[Entries with scene source code]
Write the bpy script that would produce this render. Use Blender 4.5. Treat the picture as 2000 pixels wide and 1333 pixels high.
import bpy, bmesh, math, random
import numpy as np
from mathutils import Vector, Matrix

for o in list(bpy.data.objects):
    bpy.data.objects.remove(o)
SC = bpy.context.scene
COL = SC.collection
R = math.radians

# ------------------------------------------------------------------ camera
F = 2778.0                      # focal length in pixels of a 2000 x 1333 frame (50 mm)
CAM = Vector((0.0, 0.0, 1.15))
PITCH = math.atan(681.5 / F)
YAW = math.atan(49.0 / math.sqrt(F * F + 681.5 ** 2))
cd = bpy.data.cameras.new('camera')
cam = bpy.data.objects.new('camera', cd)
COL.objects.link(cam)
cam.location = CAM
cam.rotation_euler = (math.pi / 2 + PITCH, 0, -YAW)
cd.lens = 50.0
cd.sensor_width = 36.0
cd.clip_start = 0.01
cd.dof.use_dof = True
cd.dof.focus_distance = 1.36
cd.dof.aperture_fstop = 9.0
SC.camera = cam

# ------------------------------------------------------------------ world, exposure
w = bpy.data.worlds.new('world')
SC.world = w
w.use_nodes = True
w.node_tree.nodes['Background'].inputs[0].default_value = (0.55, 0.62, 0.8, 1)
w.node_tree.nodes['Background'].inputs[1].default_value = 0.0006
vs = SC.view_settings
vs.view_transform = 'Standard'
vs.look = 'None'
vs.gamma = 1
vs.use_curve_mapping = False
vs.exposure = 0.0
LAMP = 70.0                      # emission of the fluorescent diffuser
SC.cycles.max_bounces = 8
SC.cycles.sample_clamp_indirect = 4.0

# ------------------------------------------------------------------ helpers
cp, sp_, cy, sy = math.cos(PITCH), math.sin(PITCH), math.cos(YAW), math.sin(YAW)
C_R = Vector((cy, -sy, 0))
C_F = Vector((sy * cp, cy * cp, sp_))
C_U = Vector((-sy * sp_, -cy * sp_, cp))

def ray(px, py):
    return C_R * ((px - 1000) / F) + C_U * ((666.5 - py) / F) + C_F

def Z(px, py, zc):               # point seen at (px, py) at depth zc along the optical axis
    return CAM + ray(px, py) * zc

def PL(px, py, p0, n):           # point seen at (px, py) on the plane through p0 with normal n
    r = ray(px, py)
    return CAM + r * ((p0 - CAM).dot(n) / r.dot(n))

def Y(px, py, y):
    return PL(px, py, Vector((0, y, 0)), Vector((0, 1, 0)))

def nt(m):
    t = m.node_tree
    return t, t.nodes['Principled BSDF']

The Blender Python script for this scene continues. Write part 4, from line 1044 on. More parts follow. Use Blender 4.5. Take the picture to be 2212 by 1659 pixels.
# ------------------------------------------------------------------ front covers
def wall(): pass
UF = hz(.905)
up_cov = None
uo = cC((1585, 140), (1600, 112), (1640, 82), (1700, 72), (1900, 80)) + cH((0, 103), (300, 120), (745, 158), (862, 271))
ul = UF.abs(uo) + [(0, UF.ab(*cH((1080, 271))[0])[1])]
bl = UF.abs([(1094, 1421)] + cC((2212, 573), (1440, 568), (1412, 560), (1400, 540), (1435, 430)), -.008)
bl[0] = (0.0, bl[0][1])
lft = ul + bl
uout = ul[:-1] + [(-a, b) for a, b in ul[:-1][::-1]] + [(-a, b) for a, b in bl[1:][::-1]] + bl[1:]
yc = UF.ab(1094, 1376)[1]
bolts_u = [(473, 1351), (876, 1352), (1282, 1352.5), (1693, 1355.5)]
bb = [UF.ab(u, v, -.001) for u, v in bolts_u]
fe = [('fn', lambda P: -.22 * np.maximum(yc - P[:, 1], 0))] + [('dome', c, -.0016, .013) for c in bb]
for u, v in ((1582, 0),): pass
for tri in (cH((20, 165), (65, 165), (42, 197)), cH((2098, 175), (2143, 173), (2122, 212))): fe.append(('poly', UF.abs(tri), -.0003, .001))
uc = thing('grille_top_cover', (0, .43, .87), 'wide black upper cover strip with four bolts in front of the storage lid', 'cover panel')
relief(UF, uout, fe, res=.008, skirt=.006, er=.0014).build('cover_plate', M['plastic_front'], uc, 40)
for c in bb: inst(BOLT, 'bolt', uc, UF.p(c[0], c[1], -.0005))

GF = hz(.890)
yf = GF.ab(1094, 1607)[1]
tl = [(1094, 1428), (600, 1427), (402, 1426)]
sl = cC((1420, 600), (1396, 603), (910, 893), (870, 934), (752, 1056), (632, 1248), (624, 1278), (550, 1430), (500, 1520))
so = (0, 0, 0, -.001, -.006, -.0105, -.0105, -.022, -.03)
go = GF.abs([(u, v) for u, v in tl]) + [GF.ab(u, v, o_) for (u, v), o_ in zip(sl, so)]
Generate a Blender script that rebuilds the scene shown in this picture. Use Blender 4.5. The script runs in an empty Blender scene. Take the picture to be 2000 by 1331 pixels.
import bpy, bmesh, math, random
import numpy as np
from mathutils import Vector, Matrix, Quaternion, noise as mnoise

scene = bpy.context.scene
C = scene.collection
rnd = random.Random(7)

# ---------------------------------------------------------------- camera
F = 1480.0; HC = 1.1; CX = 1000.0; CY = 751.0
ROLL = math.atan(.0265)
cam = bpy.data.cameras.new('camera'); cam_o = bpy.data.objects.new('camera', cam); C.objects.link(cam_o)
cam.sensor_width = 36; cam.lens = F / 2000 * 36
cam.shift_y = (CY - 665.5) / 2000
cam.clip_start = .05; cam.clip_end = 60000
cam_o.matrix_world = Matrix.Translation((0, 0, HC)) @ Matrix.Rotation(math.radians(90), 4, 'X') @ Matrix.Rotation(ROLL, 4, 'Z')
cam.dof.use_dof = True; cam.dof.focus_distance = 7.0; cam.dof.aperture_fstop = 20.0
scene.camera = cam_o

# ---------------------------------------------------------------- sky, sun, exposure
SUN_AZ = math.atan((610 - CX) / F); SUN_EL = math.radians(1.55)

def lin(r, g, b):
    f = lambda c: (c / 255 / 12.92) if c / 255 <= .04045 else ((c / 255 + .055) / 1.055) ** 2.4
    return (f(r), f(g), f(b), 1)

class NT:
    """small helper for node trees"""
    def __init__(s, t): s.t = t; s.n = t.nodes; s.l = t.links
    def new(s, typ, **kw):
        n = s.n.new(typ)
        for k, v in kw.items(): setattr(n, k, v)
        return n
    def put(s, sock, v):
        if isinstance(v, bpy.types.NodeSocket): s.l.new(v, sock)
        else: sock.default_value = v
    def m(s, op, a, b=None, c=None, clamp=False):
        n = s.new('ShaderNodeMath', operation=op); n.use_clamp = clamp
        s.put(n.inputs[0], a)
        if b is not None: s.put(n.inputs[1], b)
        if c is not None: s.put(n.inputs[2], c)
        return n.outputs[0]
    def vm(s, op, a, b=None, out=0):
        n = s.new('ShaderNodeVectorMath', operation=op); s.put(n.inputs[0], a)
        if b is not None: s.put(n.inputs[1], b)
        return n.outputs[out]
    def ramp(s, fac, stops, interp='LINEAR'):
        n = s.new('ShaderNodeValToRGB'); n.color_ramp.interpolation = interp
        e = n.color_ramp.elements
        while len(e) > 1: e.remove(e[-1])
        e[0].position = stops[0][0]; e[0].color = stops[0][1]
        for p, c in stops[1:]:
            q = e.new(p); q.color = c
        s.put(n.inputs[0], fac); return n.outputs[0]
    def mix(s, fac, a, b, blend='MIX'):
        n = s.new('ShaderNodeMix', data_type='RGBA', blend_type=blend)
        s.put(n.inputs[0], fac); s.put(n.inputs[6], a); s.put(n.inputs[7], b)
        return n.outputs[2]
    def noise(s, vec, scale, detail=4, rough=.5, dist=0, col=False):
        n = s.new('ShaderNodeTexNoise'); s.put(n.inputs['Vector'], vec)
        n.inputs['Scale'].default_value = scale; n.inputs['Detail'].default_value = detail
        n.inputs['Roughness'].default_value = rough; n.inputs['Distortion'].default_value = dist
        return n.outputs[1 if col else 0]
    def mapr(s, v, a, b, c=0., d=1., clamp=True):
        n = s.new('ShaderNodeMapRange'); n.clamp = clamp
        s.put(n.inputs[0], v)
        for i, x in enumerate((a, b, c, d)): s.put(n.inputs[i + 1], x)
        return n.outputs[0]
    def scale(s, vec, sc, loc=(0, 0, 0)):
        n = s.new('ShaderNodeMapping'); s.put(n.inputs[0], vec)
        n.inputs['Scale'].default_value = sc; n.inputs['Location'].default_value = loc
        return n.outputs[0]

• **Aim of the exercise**
Please write out the material word for word from its first line through the line holding "return C_R *", including both, and no line past it.

• **Written reply**
Write the bpy script that would produce this render. Use Blender 4.5. Treat the picture as 2000 pixels wide and 1333 pixels high.
import bpy, bmesh, math, random
import numpy as np
from mathutils import Vector, Matrix

for o in list(bpy.data.objects):
    bpy.data.objects.remove(o)
SC = bpy.context.scene
COL = SC.collection
R = math.radians

# ------------------------------------------------------------------ camera
F = 2778.0                      # focal length in pixels of a 2000 x 1333 frame (50 mm)
CAM = Vector((0.0, 0.0, 1.15))
PITCH = math.atan(681.5 / F)
YAW = math.atan(49.0 / math.sqrt(F * F + 681.5 ** 2))
cd = bpy.data.cameras.new('camera')
cam = bpy.data.objects.new('camera', cd)
COL.objects.link(cam)
cam.location = CAM
cam.rotation_euler = (math.pi / 2 + PITCH, 0, -YAW)
cd.lens = 50.0
cd.sensor_width = 36.0
cd.clip_start = 0.01
cd.dof.use_dof = True
cd.dof.focus_distance = 1.36
cd.dof.aperture_fstop = 9.0
SC.camera = cam

# ------------------------------------------------------------------ world, exposure
w = bpy.data.worlds.new('world')
SC.world = w
w.use_nodes = True
w.node_tree.nodes['Background'].inputs[0].default_value = (0.55, 0.62, 0.8, 1)
w.node_tree.nodes['Background'].inputs[1].default_value = 0.0006
vs = SC.view_settings
vs.view_transform = 'Standard'
vs.look = 'None'
vs.gamma = 1
vs.use_curve_mapping = False
vs.exposure = 0.0
LAMP = 70.0                      # emission of the fluorescent diffuser
SC.cycles.max_bounces = 8
SC.cycles.sample_clamp_indirect = 4.0

# ------------------------------------------------------------------ helpers
cp, sp_, cy, sy = math.cos(PITCH), math.sin(PITCH), math.cos(YAW), math.sin(YAW)
C_R = Vector((cy, -sy, 0))
C_F = Vector((sy * cp, cy * cp, sp_))
C_U = Vector((-sy * sp_, -cy * sp_, cp))

def ray(px, py):
    return C_R * ((px - 1000) / F) + C_U * ((666.5 - py) / F) + C_F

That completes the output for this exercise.